A long-term practical research project in the heart of Norfolk aims to reduce farming's environmental footprint and maintain arable margins and yields.

A long-term practical research project in the heart of Norfolk aims to reduce farming's environmental footprint and maintain arable margins and yields.

Jim Orson, who is head of research for The Arable Group at Morley, near Wymondham, said the challenge was to find ways of achieving these objectives.

The independent and farmer-owned research centre, established in 1908 as the Norfolk Agricultural Station, is the centre for the five-year project.

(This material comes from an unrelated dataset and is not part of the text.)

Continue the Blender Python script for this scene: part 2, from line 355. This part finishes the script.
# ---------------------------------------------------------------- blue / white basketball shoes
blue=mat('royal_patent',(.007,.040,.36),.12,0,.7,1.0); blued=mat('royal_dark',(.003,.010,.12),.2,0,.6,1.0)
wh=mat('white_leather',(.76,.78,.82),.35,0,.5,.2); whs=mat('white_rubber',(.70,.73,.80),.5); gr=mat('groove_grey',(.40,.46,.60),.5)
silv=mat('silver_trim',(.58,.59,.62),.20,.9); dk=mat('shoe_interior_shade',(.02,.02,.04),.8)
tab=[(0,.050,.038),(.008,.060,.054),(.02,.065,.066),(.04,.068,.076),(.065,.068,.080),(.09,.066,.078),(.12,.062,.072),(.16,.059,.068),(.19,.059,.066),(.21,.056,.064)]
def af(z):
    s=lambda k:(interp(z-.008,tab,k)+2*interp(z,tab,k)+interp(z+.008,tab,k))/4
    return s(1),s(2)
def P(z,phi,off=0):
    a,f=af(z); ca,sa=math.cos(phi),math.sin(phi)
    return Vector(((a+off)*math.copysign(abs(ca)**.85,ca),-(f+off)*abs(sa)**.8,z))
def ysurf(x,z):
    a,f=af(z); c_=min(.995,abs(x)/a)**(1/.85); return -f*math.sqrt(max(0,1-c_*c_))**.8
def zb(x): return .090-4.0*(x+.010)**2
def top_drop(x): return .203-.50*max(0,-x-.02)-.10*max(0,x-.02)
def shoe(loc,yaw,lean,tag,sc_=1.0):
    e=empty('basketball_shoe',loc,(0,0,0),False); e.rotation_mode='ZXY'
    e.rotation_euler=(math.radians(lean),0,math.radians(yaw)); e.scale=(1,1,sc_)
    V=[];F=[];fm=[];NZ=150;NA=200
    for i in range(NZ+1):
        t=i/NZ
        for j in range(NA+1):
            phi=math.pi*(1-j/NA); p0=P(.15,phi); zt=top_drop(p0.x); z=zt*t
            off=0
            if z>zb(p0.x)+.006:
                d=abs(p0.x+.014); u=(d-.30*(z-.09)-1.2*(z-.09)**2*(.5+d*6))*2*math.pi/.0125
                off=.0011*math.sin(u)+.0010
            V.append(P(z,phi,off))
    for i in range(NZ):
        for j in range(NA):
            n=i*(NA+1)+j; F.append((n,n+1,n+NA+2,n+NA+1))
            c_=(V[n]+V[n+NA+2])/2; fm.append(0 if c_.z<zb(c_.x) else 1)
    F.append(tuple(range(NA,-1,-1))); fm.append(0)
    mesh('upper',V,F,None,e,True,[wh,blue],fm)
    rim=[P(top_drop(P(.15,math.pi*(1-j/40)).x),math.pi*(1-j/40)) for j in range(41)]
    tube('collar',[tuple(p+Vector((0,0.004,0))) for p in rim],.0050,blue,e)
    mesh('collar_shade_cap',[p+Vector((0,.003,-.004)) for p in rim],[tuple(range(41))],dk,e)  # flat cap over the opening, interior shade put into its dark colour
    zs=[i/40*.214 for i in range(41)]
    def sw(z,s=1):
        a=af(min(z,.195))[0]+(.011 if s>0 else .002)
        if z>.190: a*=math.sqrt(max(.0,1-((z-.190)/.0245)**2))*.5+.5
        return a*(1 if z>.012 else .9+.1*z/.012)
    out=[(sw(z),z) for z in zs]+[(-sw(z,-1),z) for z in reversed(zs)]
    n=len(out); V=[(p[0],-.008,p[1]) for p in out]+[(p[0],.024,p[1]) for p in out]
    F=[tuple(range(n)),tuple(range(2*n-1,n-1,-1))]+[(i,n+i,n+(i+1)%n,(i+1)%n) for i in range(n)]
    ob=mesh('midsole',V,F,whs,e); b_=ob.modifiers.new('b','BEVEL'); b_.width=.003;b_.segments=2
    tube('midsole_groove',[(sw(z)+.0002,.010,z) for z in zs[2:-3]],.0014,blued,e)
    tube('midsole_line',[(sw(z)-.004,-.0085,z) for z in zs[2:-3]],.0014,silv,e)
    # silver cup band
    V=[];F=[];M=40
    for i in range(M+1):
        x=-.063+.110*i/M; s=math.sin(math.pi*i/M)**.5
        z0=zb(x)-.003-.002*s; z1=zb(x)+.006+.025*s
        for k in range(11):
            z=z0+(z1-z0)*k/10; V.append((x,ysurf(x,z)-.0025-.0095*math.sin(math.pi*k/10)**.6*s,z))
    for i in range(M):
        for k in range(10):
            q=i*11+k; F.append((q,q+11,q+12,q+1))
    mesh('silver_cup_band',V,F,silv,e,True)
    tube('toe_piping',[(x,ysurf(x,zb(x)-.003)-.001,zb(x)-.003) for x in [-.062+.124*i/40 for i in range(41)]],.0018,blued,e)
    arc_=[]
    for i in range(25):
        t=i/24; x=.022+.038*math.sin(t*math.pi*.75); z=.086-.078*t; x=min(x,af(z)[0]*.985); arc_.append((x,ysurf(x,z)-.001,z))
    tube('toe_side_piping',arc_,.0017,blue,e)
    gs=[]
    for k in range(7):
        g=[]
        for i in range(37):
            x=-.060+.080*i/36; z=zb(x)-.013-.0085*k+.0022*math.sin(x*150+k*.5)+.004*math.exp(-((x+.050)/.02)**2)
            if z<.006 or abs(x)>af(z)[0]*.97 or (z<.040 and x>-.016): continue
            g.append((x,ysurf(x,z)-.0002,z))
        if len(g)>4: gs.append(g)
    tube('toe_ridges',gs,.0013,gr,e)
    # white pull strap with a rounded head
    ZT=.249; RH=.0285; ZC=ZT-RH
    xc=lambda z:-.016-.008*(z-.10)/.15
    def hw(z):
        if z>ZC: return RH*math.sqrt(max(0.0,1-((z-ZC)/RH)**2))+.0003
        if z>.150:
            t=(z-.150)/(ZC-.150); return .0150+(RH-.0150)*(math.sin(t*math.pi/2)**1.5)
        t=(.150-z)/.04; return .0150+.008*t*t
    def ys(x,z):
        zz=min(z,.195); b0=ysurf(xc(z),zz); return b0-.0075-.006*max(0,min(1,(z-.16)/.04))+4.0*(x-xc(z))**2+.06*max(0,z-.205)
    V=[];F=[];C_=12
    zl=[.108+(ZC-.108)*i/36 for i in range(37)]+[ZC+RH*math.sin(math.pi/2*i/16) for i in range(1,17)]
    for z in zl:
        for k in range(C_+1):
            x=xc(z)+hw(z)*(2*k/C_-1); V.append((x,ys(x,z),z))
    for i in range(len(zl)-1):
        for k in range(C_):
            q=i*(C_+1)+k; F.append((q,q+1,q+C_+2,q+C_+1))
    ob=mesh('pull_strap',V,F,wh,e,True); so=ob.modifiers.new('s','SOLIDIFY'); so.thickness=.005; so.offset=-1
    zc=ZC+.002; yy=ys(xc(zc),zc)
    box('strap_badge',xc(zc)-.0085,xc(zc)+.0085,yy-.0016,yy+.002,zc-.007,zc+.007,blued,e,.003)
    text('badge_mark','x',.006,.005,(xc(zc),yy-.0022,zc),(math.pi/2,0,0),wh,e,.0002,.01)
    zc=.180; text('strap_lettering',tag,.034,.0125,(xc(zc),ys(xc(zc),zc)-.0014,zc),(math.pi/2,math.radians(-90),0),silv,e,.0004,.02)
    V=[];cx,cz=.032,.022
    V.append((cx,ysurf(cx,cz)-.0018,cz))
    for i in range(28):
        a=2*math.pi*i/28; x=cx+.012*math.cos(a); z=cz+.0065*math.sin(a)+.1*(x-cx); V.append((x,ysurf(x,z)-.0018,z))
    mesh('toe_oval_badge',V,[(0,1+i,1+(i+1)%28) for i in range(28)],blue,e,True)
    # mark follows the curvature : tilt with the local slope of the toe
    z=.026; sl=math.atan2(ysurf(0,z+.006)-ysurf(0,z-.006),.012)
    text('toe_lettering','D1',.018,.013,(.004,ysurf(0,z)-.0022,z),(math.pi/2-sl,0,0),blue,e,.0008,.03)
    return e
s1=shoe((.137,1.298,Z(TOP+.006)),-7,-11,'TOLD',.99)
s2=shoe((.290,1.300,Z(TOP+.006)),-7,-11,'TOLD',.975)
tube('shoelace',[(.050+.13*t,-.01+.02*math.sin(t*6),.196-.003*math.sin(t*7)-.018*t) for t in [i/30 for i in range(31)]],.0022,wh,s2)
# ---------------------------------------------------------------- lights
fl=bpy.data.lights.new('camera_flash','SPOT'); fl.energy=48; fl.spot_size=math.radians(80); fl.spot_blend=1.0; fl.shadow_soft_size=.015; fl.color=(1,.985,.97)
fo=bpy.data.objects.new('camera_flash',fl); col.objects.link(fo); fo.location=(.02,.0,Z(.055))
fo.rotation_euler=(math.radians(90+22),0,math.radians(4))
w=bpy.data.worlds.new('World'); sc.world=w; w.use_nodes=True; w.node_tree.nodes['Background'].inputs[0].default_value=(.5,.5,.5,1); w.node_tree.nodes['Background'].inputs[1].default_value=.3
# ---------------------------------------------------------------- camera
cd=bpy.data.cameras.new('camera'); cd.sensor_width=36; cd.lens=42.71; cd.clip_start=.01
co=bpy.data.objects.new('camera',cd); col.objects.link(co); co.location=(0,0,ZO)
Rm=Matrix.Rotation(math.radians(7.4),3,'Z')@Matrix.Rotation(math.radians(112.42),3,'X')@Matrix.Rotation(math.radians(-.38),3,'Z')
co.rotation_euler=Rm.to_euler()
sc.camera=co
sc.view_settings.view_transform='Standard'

Mr Orson said: "The challenge is to increase and maintain margins but at the same time reduce the environmental footprint. I think we have to find ways of achieving these objectives. We're working on several clues but how much we can reduce the footprint, we don't know yet."

Project co-ordinator Ron Stobart, who heads the new farming-systems initiative at the charity's farm at Morley St Botolph, started work last year. Reducing farming's dependence on fossil fuels will require big changes in attitude and approach.

"If you look at the energy cost of producing one tonne of feed wheat, 53pc of that energy is fertiliser-based hydrocarbon and a further 22pc is diesel. So 75pc of our energy input is coming directly from a fossil fuel."

Mr Orson said that nitrogen fertiliser accounted for about half of the average carbon cost of growing a tonne of wheat. "Nitrogen produces nitrous oxide; 80pc of the greenhouse gases per tonne come from nitrogen because it produces nitrous oxide, which is a potent greenhouse gas," he said.

He added that farmers would have to look at using less nitrogen, which might be possible by more spring cropping with cover crops over the winter months instead of drilling autumn-sown cereals.